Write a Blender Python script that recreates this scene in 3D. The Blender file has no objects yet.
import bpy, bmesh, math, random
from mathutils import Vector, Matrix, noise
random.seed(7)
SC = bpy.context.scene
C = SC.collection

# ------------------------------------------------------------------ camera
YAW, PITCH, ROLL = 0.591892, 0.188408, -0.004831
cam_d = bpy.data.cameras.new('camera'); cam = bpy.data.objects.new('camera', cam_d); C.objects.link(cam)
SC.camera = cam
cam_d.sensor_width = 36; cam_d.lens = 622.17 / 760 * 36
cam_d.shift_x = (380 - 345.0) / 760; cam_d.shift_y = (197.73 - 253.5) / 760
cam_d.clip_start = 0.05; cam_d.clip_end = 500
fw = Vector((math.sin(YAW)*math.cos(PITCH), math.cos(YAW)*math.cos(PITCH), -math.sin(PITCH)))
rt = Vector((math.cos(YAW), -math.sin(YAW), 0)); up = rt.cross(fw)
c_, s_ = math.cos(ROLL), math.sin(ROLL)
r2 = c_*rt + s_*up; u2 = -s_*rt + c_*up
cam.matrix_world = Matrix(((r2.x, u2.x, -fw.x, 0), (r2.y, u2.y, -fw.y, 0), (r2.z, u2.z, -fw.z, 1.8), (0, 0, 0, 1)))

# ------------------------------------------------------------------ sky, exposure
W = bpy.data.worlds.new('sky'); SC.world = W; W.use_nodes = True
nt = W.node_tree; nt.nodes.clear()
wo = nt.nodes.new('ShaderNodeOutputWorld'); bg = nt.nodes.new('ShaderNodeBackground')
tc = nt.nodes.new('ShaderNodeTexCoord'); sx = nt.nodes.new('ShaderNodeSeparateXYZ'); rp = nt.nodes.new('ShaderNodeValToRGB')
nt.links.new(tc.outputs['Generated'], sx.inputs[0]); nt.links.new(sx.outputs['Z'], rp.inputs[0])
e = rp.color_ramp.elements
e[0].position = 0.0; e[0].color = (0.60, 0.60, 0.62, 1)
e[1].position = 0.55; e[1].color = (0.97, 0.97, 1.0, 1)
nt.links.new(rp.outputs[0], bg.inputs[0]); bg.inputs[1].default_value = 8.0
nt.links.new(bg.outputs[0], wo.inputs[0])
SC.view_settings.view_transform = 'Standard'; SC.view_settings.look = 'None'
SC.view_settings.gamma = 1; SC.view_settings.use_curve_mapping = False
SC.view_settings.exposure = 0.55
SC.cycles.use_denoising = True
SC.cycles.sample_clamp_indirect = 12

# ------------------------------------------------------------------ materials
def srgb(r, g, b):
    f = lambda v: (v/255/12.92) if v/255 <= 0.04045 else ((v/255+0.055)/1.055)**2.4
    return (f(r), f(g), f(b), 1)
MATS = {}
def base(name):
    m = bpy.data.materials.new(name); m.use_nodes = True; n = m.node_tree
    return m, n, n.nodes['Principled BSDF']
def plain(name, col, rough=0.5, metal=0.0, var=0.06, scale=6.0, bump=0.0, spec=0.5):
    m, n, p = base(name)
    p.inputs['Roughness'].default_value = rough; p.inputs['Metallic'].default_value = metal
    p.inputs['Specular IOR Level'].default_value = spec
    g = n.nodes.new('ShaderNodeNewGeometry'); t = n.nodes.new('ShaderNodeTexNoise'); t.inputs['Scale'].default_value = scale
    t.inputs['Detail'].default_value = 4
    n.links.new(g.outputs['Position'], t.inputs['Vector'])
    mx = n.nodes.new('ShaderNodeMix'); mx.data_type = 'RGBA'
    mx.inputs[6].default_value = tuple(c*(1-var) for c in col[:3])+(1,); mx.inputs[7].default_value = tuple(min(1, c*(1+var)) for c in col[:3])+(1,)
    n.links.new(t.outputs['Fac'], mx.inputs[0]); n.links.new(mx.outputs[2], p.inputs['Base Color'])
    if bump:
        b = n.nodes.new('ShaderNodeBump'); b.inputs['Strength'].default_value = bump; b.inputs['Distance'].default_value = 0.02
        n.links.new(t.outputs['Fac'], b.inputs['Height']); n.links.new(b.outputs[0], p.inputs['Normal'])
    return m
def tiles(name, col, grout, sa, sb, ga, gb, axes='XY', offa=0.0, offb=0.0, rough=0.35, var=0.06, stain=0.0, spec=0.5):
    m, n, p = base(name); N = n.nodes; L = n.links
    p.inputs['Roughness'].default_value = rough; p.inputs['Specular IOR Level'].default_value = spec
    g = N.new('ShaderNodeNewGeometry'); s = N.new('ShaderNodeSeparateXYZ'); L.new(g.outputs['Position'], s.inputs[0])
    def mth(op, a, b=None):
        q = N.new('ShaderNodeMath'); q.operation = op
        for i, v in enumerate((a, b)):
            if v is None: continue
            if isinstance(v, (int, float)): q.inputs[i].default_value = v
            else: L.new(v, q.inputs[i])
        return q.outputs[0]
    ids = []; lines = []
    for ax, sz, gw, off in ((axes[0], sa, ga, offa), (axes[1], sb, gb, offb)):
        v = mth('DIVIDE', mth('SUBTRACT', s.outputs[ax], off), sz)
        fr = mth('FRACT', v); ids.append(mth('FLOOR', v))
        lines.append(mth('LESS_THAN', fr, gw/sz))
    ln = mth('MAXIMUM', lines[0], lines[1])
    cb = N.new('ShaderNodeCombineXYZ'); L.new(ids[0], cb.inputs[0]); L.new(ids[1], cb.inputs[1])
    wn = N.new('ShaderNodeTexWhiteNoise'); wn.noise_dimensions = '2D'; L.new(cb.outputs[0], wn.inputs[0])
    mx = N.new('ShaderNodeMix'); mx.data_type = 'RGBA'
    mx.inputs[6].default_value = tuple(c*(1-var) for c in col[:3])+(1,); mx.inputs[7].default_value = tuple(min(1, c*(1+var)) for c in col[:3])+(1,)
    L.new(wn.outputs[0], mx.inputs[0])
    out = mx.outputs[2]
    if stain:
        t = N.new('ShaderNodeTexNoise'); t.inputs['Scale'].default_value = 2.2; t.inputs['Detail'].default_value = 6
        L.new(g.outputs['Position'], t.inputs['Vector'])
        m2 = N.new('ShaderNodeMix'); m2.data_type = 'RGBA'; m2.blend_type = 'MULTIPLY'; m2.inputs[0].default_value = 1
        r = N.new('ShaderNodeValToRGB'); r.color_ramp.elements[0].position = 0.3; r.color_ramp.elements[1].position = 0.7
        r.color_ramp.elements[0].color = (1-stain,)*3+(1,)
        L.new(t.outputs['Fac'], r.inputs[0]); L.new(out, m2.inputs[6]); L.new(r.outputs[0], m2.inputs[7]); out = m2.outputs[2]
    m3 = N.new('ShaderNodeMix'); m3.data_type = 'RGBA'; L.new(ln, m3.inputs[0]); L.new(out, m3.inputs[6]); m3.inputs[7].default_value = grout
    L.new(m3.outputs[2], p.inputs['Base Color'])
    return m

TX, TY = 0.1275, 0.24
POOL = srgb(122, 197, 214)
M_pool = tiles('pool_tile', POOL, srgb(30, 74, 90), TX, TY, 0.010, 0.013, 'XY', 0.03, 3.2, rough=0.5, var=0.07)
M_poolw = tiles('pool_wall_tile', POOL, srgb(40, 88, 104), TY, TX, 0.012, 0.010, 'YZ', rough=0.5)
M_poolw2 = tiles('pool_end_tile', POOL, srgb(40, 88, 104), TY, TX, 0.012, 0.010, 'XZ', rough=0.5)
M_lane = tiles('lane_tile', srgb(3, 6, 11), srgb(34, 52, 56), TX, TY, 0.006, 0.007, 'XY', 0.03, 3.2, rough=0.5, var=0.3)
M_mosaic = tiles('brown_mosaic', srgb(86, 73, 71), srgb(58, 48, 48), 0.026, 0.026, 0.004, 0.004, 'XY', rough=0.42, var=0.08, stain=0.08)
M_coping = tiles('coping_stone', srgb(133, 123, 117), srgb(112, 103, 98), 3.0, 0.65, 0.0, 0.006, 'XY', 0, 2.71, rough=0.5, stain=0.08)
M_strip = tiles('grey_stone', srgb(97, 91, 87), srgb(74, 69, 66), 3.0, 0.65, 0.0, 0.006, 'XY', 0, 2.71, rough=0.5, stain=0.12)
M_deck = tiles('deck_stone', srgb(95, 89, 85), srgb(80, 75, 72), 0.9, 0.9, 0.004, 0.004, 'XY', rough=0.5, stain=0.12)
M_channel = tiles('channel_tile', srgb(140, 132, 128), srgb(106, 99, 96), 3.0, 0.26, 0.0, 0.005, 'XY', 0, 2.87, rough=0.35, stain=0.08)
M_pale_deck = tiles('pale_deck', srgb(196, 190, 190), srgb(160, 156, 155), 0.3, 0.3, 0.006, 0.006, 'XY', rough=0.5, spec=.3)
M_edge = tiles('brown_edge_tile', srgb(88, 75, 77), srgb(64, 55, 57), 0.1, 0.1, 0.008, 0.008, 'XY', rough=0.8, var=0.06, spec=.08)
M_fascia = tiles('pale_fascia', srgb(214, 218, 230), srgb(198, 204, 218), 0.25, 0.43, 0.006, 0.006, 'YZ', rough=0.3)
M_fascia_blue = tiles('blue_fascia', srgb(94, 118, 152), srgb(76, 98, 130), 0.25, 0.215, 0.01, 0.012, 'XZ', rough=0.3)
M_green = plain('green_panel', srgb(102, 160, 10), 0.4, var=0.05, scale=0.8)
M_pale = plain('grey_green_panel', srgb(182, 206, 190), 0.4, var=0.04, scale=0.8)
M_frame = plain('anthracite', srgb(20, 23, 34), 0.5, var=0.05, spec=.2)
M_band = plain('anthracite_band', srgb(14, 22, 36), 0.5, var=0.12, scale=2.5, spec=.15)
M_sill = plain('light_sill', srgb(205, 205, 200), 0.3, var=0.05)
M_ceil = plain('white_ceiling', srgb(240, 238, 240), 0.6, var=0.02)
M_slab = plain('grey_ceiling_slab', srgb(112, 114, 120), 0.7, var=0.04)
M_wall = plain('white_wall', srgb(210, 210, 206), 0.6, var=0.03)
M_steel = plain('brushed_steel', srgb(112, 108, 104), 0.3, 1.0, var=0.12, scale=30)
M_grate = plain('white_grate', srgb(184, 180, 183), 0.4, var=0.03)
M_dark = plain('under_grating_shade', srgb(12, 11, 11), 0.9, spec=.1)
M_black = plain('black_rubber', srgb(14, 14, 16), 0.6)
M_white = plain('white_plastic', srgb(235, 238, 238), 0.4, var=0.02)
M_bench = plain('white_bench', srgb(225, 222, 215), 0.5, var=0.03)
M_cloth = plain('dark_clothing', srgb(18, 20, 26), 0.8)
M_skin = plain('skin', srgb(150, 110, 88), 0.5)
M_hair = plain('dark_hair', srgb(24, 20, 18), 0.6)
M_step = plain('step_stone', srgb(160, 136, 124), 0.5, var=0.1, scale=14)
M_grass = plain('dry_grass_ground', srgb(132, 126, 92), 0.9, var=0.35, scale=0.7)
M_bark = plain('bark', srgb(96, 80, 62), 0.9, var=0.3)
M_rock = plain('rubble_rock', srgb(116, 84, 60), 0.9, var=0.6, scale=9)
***
- [Given instruction] Quote the data above verbatim from its first line to the line that includes "1.8), (0, 0, 0, 1)))", with both boundary lines retained.

- [Output for this exercise]
Write a Blender Python script that recreates this scene in 3D. The Blender file has no objects yet.
import bpy, bmesh, math, random
from mathutils import Vector, Matrix, noise
random.seed(7)
SC = bpy.context.scene
C = SC.collection

# ------------------------------------------------------------------ camera
YAW, PITCH, ROLL = 0.591892, 0.188408, -0.004831
cam_d = bpy.data.cameras.new('camera'); cam = bpy.data.objects.new('camera', cam_d); C.objects.link(cam)
SC.camera = cam
cam_d.sensor_width = 36; cam_d.lens = 622.17 / 760 * 36
cam_d.shift_x = (380 - 345.0) / 760; cam_d.shift_y = (197.73 - 253.5) / 760
cam_d.clip_start = 0.05; cam_d.clip_end = 500
fw = Vector((math.sin(YAW)*math.cos(PITCH), math.cos(YAW)*math.cos(PITCH), -math.sin(PITCH)))
rt = Vector((math.cos(YAW), -math.sin(YAW), 0)); up = rt.cross(fw)
c_, s_ = math.cos(ROLL), math.sin(ROLL)
r2 = c_*rt + s_*up; u2 = -s_*rt + c_*up
cam.matrix_world = Matrix(((r2.x, u2.x, -fw.x, 0), (r2.y, u2.y, -fw.y, 0), (r2.z, u2.z, -fw.z, 1.8), (0, 0, 0, 1)))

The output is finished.